Thursday, February 28, 2008

Journal #29 Kate Chopin: Root, Root, Root...For The Protagonist!

QUOTE:

“You have slept precisely one hundred years. I was left here to guard your slumbers; and for one hundred years I have been out under the shed reading a book. The only evil I couldn’t prevent was to keep a broiled fowl from drying up” (Chopin 564).


SUMMARY:

After Edna wakes up and finds Robert reading under a tree, they playfully make up a little story to explain what happened when Edna was overcome earlier.


RESPONSE:

This point in the story changes my perspective of Robert’s character. The previous introduction to Robert makes him seem like a little puppy; a little, annoying puppy. However, Robert now has some charm, and seems to make a better connection to Edna.

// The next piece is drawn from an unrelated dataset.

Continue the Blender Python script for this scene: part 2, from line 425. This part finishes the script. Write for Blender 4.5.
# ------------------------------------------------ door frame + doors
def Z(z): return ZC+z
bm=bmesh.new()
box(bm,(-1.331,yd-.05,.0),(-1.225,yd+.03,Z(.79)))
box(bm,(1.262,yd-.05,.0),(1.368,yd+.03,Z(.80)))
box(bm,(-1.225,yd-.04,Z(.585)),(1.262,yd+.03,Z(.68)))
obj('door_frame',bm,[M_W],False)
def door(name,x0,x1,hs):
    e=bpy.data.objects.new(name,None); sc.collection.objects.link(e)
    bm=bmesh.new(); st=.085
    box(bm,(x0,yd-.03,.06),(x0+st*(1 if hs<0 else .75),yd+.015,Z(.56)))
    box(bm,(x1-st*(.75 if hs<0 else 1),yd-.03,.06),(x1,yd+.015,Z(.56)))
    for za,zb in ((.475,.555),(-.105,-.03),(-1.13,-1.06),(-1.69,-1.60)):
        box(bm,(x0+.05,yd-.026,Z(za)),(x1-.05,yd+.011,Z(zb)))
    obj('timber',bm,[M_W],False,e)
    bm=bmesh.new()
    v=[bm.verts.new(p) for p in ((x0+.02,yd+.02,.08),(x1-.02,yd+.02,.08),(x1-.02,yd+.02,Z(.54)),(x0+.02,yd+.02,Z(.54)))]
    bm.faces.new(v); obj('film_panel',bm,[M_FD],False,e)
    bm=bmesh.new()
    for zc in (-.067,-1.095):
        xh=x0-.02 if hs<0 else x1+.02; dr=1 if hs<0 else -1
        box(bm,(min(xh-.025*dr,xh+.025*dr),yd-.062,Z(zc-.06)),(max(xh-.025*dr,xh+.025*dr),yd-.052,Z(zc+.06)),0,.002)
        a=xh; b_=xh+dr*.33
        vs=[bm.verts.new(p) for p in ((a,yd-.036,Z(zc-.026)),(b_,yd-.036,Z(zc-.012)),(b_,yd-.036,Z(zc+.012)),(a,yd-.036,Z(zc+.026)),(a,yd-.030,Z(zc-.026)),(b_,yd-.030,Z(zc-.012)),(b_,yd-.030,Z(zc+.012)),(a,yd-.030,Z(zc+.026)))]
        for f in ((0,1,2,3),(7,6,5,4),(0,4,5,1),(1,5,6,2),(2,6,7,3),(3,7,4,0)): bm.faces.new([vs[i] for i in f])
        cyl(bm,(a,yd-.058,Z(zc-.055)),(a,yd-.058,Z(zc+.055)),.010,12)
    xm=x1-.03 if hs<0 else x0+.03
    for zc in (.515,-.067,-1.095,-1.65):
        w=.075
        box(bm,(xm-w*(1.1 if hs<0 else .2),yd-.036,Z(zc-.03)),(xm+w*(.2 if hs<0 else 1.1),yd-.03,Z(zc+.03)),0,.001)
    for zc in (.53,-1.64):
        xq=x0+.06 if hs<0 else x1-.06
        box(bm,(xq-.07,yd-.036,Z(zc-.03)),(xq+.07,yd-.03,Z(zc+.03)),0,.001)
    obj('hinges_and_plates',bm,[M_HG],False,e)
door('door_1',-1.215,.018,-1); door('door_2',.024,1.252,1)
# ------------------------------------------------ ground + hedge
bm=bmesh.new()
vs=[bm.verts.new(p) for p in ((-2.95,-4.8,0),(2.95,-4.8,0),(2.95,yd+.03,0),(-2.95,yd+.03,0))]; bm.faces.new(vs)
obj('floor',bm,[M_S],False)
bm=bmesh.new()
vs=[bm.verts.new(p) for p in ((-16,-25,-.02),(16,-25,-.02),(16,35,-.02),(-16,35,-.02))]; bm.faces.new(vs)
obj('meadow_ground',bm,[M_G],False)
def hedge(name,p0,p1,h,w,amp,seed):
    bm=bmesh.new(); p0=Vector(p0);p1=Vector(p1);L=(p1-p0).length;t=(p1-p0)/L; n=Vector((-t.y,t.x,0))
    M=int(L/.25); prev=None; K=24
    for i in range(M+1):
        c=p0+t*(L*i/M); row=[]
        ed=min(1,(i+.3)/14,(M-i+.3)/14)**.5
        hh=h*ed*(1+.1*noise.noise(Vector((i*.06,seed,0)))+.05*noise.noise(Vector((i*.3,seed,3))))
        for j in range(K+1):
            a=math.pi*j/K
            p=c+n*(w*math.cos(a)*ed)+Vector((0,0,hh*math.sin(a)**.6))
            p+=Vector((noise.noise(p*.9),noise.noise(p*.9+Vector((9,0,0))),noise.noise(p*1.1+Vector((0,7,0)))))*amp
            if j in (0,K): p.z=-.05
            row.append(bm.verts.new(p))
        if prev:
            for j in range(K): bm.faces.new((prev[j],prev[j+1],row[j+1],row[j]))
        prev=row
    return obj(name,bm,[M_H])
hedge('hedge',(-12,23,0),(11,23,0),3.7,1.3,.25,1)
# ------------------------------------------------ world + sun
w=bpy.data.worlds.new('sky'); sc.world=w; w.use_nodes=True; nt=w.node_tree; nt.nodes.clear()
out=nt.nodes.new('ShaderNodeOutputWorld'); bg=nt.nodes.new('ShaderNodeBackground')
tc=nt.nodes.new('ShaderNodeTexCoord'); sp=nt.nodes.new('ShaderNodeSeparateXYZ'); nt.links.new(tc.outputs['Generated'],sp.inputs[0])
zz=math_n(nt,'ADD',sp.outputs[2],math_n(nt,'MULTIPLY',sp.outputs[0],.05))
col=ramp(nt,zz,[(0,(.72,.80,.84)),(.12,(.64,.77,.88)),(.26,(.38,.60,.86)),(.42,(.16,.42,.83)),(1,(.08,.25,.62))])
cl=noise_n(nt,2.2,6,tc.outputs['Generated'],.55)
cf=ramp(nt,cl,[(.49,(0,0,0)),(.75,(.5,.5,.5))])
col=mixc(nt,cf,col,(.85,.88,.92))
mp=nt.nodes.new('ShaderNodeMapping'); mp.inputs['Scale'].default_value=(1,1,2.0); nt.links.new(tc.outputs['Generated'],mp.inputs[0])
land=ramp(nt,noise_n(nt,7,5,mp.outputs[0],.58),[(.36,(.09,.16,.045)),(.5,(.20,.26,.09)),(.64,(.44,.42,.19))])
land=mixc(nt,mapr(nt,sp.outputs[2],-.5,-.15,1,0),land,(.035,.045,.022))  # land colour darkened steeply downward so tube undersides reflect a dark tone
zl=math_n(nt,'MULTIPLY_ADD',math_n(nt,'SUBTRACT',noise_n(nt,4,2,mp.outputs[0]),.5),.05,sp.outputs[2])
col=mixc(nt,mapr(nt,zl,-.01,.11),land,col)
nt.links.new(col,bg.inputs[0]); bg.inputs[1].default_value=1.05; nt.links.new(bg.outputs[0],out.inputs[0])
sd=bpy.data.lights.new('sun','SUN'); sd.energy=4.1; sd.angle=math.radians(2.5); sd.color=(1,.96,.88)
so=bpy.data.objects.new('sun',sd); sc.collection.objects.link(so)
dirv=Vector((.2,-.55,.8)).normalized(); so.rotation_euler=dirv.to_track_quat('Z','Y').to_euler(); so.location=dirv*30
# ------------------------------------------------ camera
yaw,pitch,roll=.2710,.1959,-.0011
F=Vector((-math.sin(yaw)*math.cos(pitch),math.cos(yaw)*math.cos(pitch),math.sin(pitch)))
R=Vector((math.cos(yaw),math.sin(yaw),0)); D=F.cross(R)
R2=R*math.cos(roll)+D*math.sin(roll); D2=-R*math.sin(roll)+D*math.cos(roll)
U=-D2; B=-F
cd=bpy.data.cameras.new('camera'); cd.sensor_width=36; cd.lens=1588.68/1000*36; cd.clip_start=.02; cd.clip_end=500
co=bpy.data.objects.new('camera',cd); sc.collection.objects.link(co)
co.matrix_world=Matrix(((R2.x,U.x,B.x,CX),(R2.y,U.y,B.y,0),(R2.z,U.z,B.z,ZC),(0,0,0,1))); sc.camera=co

I think this actually makes the readers accept the potential relationship (even if it means an adulterous one), between Robert and Edna. Perhaps Kate Chopin solved part of the problem she felt she had with The Storm, or maybe I’m thinking about how I could have made the characters and situation in my short story more understandable.

Whether this was her specific intention or not, Chopin seems to have figured out how to make Mr. Pontellier less likable than Robert, which makes Edna’s feelings for Robert more understandable. However, maybe the incident when Mr. Pontellier makes Edna cry only affects the sympathetic readers, or at least the readers who don’t think Mr. Pontellier should treat a woman he expects to stay faithful, the way he did in that incident. Whatever Chopin’s intentions for her characters may have been, I was hoping Edna would be able to leave her husband for Robert at this point in the story.

It’s surprising how one little factor can change my perspective on a character, and change it enough for me to want Edna to commit adultery. Maybe I’m just a sucker for “true love” though, and it seems like Chopin made the Pontelliers’ marriage far from true love. I also think that most readers, as well as I, usually tend to root for the protagonist in a novel, which puts readers in the position to agree with Edna’s feelings.